Goal:
What do the lines from the top of the data through the line with "tree(10, 1022, 1471, 1500, 34, 'small" say? Quote them exactly and include both ends.
+++++
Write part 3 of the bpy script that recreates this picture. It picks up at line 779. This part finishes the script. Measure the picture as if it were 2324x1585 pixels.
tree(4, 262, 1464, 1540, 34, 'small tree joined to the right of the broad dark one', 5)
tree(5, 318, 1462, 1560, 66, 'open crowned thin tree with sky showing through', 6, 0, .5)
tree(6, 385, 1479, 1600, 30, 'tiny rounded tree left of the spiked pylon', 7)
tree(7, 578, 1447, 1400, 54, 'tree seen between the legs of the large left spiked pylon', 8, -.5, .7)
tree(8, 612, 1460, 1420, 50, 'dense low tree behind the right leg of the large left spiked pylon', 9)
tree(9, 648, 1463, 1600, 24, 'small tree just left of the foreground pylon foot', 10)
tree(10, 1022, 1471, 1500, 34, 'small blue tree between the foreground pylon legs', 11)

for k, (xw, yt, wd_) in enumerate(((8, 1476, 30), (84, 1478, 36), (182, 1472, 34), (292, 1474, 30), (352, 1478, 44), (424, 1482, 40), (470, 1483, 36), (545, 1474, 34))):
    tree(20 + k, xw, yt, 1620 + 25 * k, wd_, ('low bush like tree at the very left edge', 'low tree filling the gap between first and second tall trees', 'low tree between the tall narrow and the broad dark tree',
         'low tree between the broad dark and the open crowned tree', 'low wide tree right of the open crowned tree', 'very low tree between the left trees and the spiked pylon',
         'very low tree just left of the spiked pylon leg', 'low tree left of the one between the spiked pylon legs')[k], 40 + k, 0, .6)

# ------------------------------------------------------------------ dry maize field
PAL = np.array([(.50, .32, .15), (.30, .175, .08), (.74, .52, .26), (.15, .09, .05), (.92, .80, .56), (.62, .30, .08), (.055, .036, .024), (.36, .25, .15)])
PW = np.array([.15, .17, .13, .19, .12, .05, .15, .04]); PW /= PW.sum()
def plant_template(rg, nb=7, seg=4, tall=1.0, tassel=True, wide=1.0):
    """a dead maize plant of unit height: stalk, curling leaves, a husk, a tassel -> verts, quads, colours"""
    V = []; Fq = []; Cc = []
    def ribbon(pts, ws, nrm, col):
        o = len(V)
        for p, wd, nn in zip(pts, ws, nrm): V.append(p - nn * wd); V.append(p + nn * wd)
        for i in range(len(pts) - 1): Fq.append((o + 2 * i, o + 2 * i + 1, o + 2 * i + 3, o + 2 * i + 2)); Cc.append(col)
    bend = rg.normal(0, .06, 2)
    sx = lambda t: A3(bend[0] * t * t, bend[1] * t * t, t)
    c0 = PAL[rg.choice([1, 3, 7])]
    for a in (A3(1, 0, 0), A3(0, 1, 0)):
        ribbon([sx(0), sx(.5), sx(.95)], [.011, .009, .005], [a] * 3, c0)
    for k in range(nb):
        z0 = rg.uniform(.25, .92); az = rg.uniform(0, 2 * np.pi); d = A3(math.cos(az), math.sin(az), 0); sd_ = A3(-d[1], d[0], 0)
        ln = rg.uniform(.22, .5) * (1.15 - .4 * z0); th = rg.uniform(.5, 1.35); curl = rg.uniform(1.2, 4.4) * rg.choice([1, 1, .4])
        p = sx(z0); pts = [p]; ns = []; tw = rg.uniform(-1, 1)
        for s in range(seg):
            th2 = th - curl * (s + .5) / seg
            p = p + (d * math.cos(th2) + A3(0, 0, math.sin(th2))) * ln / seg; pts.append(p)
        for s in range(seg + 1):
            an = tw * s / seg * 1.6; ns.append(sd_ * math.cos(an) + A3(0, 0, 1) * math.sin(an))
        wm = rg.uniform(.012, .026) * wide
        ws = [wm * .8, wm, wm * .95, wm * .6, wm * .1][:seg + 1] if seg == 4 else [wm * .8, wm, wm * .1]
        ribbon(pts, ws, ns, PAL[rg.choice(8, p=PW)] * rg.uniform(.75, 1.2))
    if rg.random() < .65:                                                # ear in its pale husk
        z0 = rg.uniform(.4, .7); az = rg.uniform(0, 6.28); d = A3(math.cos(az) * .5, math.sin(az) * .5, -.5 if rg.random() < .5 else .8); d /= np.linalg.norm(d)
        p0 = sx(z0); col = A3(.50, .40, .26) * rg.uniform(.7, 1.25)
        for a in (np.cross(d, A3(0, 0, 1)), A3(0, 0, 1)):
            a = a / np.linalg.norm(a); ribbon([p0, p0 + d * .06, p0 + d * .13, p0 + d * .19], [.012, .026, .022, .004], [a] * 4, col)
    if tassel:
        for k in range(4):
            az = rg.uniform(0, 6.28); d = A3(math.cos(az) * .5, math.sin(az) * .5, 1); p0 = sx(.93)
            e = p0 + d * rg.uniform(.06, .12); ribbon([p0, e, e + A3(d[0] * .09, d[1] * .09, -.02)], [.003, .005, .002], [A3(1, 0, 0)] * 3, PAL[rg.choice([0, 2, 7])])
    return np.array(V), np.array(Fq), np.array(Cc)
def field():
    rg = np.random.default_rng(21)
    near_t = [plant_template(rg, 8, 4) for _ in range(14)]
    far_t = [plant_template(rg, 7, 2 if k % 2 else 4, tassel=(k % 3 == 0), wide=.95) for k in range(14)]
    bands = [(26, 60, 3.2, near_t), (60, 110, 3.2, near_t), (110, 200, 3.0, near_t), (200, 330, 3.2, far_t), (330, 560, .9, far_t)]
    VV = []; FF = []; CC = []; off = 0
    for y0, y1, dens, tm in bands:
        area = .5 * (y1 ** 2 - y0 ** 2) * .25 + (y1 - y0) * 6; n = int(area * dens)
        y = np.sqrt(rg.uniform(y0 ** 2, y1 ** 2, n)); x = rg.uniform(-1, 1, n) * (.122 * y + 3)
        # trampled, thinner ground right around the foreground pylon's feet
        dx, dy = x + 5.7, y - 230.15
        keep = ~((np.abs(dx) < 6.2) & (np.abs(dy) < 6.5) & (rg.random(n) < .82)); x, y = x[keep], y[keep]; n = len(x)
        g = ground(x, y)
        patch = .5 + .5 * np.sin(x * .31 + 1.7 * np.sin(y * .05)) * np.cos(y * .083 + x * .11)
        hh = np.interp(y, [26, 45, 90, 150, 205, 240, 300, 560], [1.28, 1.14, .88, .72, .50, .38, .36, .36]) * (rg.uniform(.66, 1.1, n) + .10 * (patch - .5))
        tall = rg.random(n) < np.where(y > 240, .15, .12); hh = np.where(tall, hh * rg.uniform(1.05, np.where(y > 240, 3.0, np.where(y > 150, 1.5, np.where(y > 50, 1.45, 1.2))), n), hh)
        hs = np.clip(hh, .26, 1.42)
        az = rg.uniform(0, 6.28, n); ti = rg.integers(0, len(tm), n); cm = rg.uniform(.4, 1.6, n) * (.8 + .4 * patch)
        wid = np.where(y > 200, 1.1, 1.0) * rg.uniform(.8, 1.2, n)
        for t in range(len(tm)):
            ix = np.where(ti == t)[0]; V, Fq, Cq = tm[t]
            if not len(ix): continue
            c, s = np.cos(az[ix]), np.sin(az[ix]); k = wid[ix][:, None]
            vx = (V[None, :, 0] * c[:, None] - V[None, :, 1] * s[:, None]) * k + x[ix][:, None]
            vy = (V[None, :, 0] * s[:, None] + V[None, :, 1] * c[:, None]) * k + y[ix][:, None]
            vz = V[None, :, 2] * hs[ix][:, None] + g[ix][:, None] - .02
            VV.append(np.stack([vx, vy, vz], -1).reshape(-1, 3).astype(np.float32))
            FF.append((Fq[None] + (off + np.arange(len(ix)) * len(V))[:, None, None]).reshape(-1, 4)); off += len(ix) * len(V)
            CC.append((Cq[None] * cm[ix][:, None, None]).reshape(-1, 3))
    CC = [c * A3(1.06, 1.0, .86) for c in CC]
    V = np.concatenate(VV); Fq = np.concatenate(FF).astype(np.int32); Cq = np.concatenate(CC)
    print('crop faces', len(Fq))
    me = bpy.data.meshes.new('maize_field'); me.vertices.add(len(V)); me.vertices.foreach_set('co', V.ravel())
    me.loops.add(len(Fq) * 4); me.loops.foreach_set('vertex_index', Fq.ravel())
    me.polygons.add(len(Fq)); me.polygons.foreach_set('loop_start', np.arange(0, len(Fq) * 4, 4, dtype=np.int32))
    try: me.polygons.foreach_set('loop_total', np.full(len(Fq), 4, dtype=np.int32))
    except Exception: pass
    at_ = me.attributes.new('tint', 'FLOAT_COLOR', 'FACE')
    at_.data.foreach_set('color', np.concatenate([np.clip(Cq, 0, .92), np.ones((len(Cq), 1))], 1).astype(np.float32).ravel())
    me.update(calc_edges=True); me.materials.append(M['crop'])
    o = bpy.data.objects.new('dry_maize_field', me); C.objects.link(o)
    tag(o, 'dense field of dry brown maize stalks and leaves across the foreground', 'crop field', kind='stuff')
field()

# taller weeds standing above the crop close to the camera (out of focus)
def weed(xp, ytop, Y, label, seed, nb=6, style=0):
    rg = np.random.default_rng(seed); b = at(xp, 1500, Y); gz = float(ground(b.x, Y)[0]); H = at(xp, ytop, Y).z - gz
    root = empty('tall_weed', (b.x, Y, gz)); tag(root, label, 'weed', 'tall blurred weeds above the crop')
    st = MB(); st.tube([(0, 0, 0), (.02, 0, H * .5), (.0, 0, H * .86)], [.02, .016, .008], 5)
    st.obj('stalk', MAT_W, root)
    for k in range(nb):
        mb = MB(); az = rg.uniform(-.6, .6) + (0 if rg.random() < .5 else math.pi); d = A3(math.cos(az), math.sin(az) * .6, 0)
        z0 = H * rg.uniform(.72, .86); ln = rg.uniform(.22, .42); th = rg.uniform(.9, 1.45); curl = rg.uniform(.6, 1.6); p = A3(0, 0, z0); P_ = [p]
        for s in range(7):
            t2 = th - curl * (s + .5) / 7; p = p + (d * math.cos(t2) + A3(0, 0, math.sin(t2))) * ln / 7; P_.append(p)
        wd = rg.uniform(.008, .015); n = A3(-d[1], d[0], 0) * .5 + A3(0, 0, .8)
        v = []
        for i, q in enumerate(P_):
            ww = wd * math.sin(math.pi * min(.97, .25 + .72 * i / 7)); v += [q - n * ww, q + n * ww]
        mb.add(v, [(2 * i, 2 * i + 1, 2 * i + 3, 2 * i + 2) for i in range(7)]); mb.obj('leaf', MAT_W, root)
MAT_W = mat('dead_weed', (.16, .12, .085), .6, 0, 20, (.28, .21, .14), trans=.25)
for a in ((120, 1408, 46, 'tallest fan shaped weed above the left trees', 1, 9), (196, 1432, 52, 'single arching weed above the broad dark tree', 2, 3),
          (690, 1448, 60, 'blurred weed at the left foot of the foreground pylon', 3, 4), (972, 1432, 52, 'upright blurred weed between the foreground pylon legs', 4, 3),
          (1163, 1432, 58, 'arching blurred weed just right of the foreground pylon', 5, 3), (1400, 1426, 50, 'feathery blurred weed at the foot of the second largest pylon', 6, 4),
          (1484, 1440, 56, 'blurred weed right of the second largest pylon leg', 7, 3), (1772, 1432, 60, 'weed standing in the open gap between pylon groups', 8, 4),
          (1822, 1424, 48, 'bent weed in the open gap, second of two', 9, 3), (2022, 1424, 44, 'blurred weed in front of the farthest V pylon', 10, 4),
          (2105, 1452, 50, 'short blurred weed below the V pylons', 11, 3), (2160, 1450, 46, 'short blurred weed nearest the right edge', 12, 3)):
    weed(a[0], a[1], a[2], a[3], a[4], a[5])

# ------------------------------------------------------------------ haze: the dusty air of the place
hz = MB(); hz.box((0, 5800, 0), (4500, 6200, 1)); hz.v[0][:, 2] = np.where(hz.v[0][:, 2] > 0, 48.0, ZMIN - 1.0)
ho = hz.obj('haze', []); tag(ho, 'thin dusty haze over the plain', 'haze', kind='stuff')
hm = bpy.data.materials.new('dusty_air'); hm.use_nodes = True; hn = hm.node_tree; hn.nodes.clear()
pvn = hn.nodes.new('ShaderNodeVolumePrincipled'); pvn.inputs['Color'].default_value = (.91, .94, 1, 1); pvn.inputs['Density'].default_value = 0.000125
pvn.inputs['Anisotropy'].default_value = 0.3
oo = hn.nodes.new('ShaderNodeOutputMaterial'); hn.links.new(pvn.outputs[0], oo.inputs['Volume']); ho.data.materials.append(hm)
+++++
Exercise result:
Write part 3 of the bpy script that recreates this picture. It picks up at line 779. This part finishes the script. Measure the picture as if it were 2324x1585 pixels.
tree(4, 262, 1464, 1540, 34, 'small tree joined to the right of the broad dark one', 5)
tree(5, 318, 1462, 1560, 66, 'open crowned thin tree with sky showing through', 6, 0, .5)
tree(6, 385, 1479, 1600, 30, 'tiny rounded tree left of the spiked pylon', 7)
tree(7, 578, 1447, 1400, 54, 'tree seen between the legs of the large left spiked pylon', 8, -.5, .7)
tree(8, 612, 1460, 1420, 50, 'dense low tree behind the right leg of the large left spiked pylon', 9)
tree(9, 648, 1463, 1600, 24, 'small tree just left of the foreground pylon foot', 10)
tree(10, 1022, 1471, 1500, 34, 'small blue tree between the foreground pylon legs', 11)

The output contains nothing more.